Today, music takes the safest approach to topics. Turn on a radio and you'll be whisked away by females protesting that you should "just dance" and male vocalists confounded by the prospect of "tryinna find the words to describe this girl without being disrespectful". And if you can identify these musical voices, they're not the only culprits. Name any pop star with a top ten album and you're bound to find the same three topics, regurgitated ad nausea. These are: dancing, women, and heart break.

Pop music has mostly relied on these tried and true topics. Even our most beloved figures sang about these topics 50 years ago (Elvis, anyone)? Dylan, and those like him during the '60s, captured the zeitgeist and political upheaval and managed to put this strife into lasting artistic impressions in the form of notes and sound.

America's current political state of being is perhaps one of the most tumultuous since the Great Depression and World War II. With two wars, record unemployment, a congress bought off by the ever increasing dominance of America's few major corporations, and an uncertain economic future, America is at a precipice. Yet for all this turmoil, America's music has ramped up the incessantly banal. Our approach, like it was after September 11th, was to just dance and shop away the concerns from our daily lives. A war is a world away, except at the airport.

Americans are seeking a way to reconnect with one another over the injustices in the world. There are tea party movements, Glenn Beck watch parties, health care rallies, and protest movements of all kind about the internet. Music has responded to its most precious task of bringing people together by doing so in the most inoffensive and uninspiring way it can: to induce a state of ignorant blind euphoria.

Listeners turn to music less and less to reflect about the world and their position in it, and more to get happy and dance drunkenly with one another. Particularly in the younger generations, the thought of listening to a song where a slightly disheveled young man croons "killed by a blow, slain by a cane [...] doomed and determined to destroy all the gentle" would strike them as "too depressing" to merit further listen.
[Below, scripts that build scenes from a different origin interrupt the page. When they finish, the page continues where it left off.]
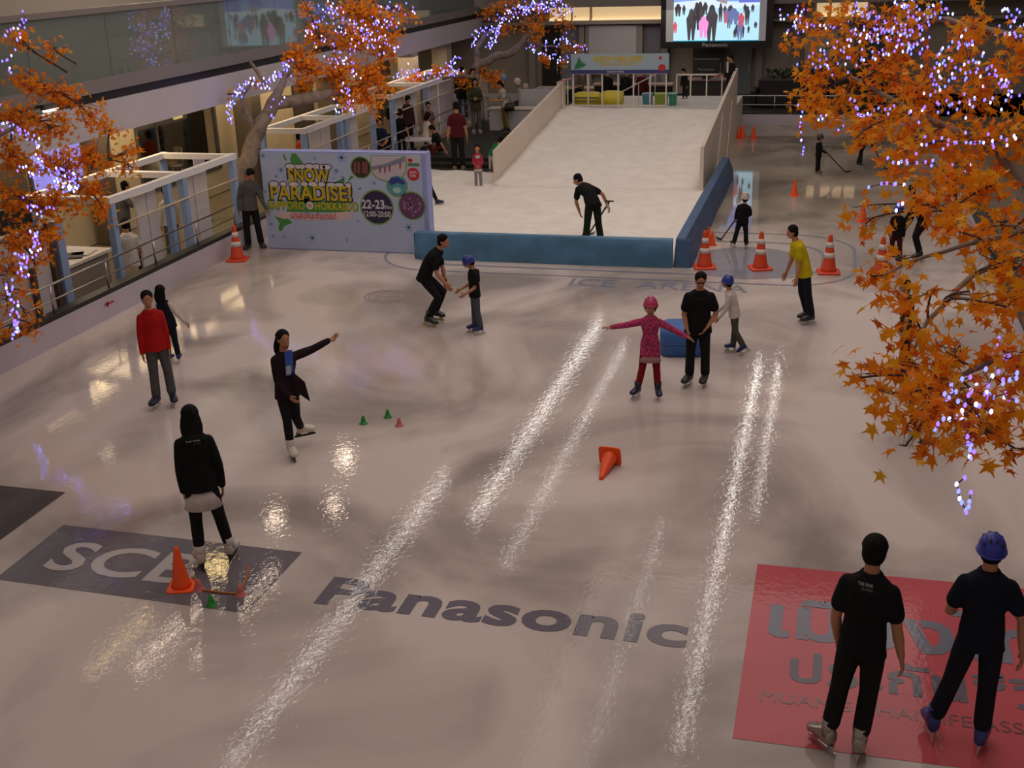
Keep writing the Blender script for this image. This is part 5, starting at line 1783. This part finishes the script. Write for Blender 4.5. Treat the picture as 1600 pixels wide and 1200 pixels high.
# people in the nearest booth
person('man in white tee sitting with his back to the rink in the nearest booth', None, 1.72, 176, WHITEC, (GREYC, 1), pos=(*on_x(203, 400, -13.4).xy, 0), seat=.42, foot_kind='shoe', RL=((.3, 1, -.05), (0, .1, -1)), LL=((-.3, 1, -.05), (0, .1, -1)), boot=KB, vox=.013, loose=1.5, hem=.09, R=((.2, .1, -1), (.0, .6, -.6)), L=((-.2, .1, -1), (-.1, .3, -1)))
person('child with light brown hair in white shirt standing in the nearest booth', None, 1.48, 200, WHITEC, (GREYC, 1), pos=(*on_x(258, 292, -13.55).xy, 0), foot_kind='shoe', child=.4, sleeve='long', loose=1.4, boot=(.3, .3, .3), vox=.013)
person('man in grey tee reaching across inside the nearest booth', None, 1.60, 95, GREYC, (CB2, 1), pos=(*on_x(188, 290, -14.5).xy, 0), foot_kind='shoe', R=((.7, -.2, -.8), (.95, -.1, -.3)), L=((.6, .2, -.8), (.95, .1, -.2)), T=(.15, 0, 1), boot=KB, vox=.014)
# people in the farther booths
person('person in orange top inside the booth behind the event board', None, 1.55, 100, cloth('orange_top', (.50, .06, .015)), (CB2, 1), pos=(-13.75, 28.7, 0), foot_kind='shoe', boot=KB, vox=.014, child=.2)
person('person in white shirt inside the far booth beside the dark pillar', (617, 232), 1.62, 150, WHITEC, (CB2, 1), z0=0, foot_kind='shoe', boot=KB, vox=.014, sleeve='short')
person('woman in pink at the back of the far booth', (626, 218), 1.60, 10, cloth('salmon_top', (.42, .16, .13)), (CB2, 1), z0=0, foot_kind='shoe', fem=True, hair='bob', boot=KB, vox=.015)
person('man with bowed head behind the blue booth post', (640, 236), 1.72, 30, cloth('dark_brown_top', (.05, .02, .02)), (CB2, 1), z0=0, foot_kind='shoe', boot=KB, vox=.014, hpitch=35, sleeve='long')
person('dark haired person at the left of the far booth opening', (612, 246), 1.50, 170, cloth('beige_top', (.30, .22, .16)), (CB2, 1), z0=0, foot_kind='shoe', boot=KB, vox=.015, hair='bob', fem=True)
finish_people()


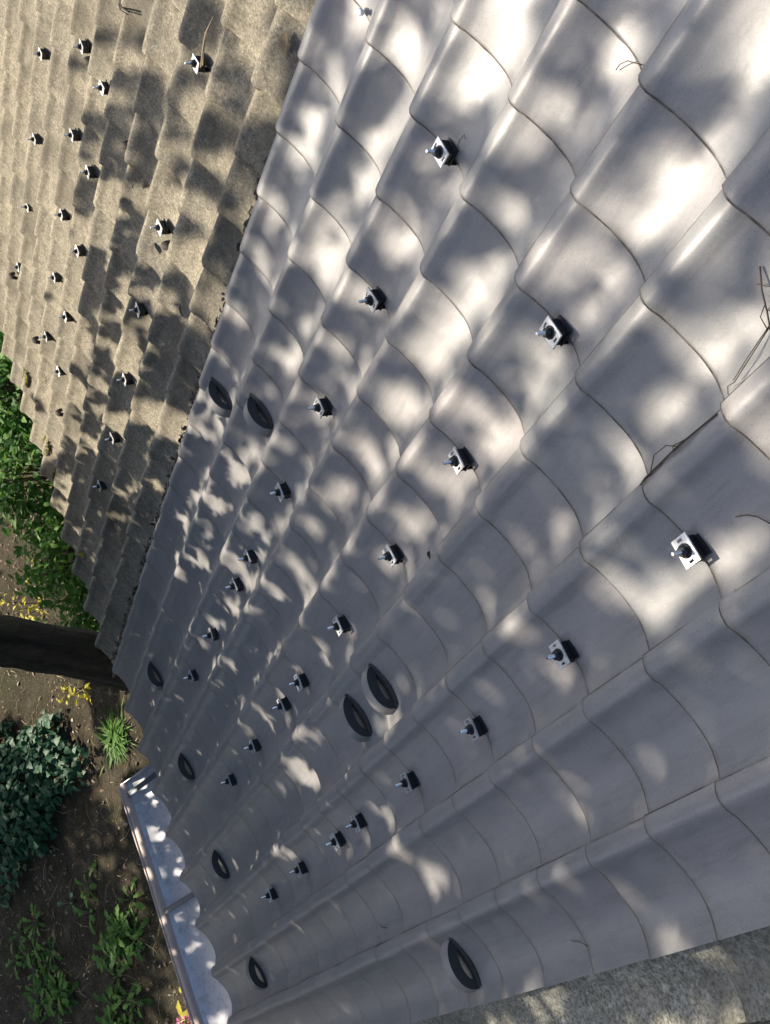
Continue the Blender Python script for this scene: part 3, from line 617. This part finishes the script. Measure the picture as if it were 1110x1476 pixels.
def rosette(x, y, n, L, mat, label, kind='lobed', spread=.10, name='leafy_plant', cat='plant', group='small plants in the soil', lift=(.2, 1.0), crowns=1, wr=.38):
    base = Vector((x, y, GROUND)); t = thing(name, base, label, cat, group); lv = Leaves(); st = MB()
    for c in range(crowns):
        o = Vector((random.gauss(0, spread), random.gauss(0, spread), 0)) if crowns > 1 else Vector((0, 0, 0))
        for k in range(n):
            a = 6.283*k/n + random.uniform(-.4, .4); e = random.uniform(*lift); LL = L*random.uniform(.6, 1.2)
            dd = Vector((math.cos(a), math.sin(a), e)).normalized(); p1 = o + dd*LL*.45 + Vector((0, 0, .03))
            st.tube([o + Vector((0, 0, -.02)), o + dd*LL*.25 + Vector((0, 0, .02)), p1], [.006, .005, .003], 5)
            lv.leaf(p1, dd + Vector((0, 0, -.25)), Vector((0, 0, 1)), LL*.75, LL*wr, .22, .35, kind)
    mass(add('stems', st.mesh('stems', MAT['stem'], True), t)); mass(add('foliage', lv.mesh('foliage', MAT[mat]), t))
rosette(2.02, 8.3, 7, .19, 'bright', 'small leafy plant in bare soil, upper of a close pair')
rosette(1.98, 8.68, 6, .16, 'ivy', 'small dull plant in bare soil, left of a close pair')
rosette(2.02, 9.42, 9, .16, 'bright', 'lone small green tuft in soil below the dark leaf patch')
rosette(1.45, 8.02, 8, .20, 'shrub', 'large leafy clump of plants beside the gutter joint', crowns=15, spread=.18)
rosette(1.28, 9.45, 8, .19, 'shrub', 'spreading leafy clump near the lower left photo corner', crowns=15, spread=.2)
rosette(.83, 8.30, 8, .18, 'shrub', 'row of leafy plants beside the lower end of the gutter', crowns=13, spread=.22)
rosette(1.75, 9.9, 7, .16, 'shrub', 'small leafy clump at the left photo edge near the bottom', crowns=3, spread=.12)

def ground_cover():
    base = Vector((3.4, 9.2, GROUND)); t = thing('ground_cover', base, 'dense patch of dark bluish-green heart-shaped leaves on the soil', 'plant'); lv = Leaves(); st = MB()
    for k in range(2200):
        a = random.uniform(0, 6.283); r = math.sqrt(random.random())
        rr = r*(1+.22*math.sin(3*a)+.16*math.sin(7*a+2)+random.gauss(0, .07)); x, y = .78*rr*math.cos(a), 1.18*rr*math.sin(a)
        z = .08 + .25*(1-r*r)*random.uniform(.75, 1.05) + random.uniform(-.07, .08)
        L = random.uniform(.045, .11); dd = Vector((math.cos(a), math.sin(a), random.uniform(-.6, .3))) + rdir(-.5, .5)*.9
        lv.leaf((x, y, z), dd, Vector((random.gauss(0, .35), random.gauss(0, .35), 1)), L, L*.95, .18, .25, 'heart')
        if k % 6 == 0: st.tube([(x*.92, y*.92, -.02), (x, y, z)], [.004, .003], 4)
    mass(add('stems', st.mesh('stems', MAT['stem'], True), t)); mass(add('foliage', lv.mesh('foliage', MAT['ivy']), t))
ground_cover()
def grass_clump():
    base = Vector((3.17, 7.12, GROUND)); t = thing('grass_clump', base, 'tuft of long bright green strap leaves at the end of the gutter', 'plant'); lv = Leaves()
    for k in range(260):
        a = random.uniform(0, 6.283); e = random.uniform(.25, 1.7); L = random.uniform(.12, .27)
        lv.leaf((random.gauss(0, .07), random.gauss(0, .07), 0), (math.cos(a), math.sin(a), e), Vector((-math.cos(a)*.4, -math.sin(a)*.4, 1)), L, .024, .3, .65, 'blade')
    mass(add('foliage', lv.mesh('foliage', MAT['bright']), t))
grass_clump()
def sprig(x, y, h, n, label, mat='yellow', size=.07, spread=.2):
    base = Vector((x, y, GROUND)); t = thing('leafy_sprig', base, label, 'plant', 'yellow-leaved sprigs by the trunk'); lv = Leaves(); st = MB()
    for k in range(6):
        tip = Vector((random.gauss(0, spread), random.gauss(0, spread), h*random.uniform(.55, 1.1)))
        st.tube([(0, 0, 0), tip*.5 + Vector((random.gauss(0, .04), random.gauss(0, .04), .05)), tip], [.007, .005, .002], 5)
        for _ in range(n):
            c = tip*random.uniform(.6, 1.05) + Vector((random.gauss(0, .03), random.gauss(0, .03), random.gauss(0, .03)))
            lv.leaf(c, rdir(-.5, .6), Vector((random.gauss(0, .5), random.gauss(0, .5), 1)), size*random.uniform(.6, 1.3), size*.6, .2, .3)
    mass(add('stems', st.mesh('stems', MAT['twig'], True), t)); mass(add('foliage', lv.mesh('foliage', MAT[mat]), t))
sprig(4.95, 7.35, .65, 9, 'yellow-leaved sprig above the tree trunk at the left photo edge')
sprig(3.75, 6.95, .60, 6, 'yellow-leaved sprig with thin stems below the tree trunk')
def pink_flowers():
    base = Vector((.36, 6.78, GROUND)); t = thing('flowering_plant', base, 'pink flower spikes over yellow-green leaves beside the gutter', 'flower'); lv = Leaves(); pk = Leaves(); st = MB()
    for k in range(90):
        a = random.uniform(0, 6.283); L = random.uniform(.10, .2); p = (random.gauss(0, .18), random.gauss(0, .14), random.uniform(.05, .3))
        lv.leaf(p, (math.cos(a), math.sin(a), random.uniform(0, 1)), (0, 0, 1), L, L*.4)
    for k in range(5):
        o = Vector((random.gauss(.0, .05), random.gauss(0, .05), 0)); top = o + Vector((random.gauss(0, .05), random.gauss(0, .05), random.uniform(.45, .65)))
        st.tube([o, top], [.005, .003], 5)
        for q in range(22): pk.leaf(o.lerp(top, random.uniform(.55, 1.0)), rdir(-.2, .6), rdir(0, 1), .035, .026)
    mass(add('stems', st.mesh('stems', MAT['stem'], True), t)); mass(add('foliage', lv.mesh('foliage', MAT['yellow']), t)); mass(add('petals', pk.mesh('petals', MAT['pink']), t))
pink_flowers()

# litter on the soil: nobody could count it
def litter():
    lv = Leaves(); m = MB()
    def gz(x, y): return GROUND + .03
    for k in range(4200):
        x, y = random.uniform(-.5, 7.5), random.uniform(5.5, 12.5)
        L = random.choice((.02, .03, .03, .045, .07)); lv.leaf((x, y, GROUND + .012 + .05*float(fbm(np.array([x]), np.array([y]), 3, 5, .9)[0])), rdir(-.15, .15), Vector((random.gauss(0, .4), random.gauss(0, .4), 1)), L, L*.55, .2, .4)
    tag(add('fallen_leaves', lv.mesh('fallen_leaves', MAT['dry'])), 'small dry leaves scattered over the soil', 'litter', kind='stuff')
    for k in range(700):
        x, y = random.uniform(-.5, 7.5), random.uniform(5.5, 12.5); z = GROUND + .015 + .05*float(fbm(np.array([x]), np.array([y]), 3, 5, .9)[0])
        a = random.uniform(0, 6.283); L = random.uniform(.05, .28)
        m.tube([(x, y, z), (x + L*.5*math.cos(a)+random.gauss(0, .01), y + L*.5*math.sin(a), z+.012), (x + L*math.cos(a+.2), y + L*math.sin(a+.2), z)], random.uniform(.0015, .004), 4)
    tag(add('fallen_twigs', m.mesh('fallen_twigs', MAT['straw'], True)), 'thin dry twigs and stalks scattered over the soil', 'litter', kind='stuff')
litter()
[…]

There was a belief in the 1960s that music could change the world. This is not a belief that should be given up. America's plights, for better or worse, appear to be boiling, and music will need to do more than cultivate a sense of collective euphoria for whatever little amounts of joy remain at America's splintered core. Music can heal and cull from America's depths the deep morals, ideals and promise always beating at its center. As a culture, we must open our eyes. If not, our cynicism will lead, just as it did in Dylan's song, to our "burying the rag, deep in our faces" and finding, unwillingly and unwelcomed, that "now is the time for our tears".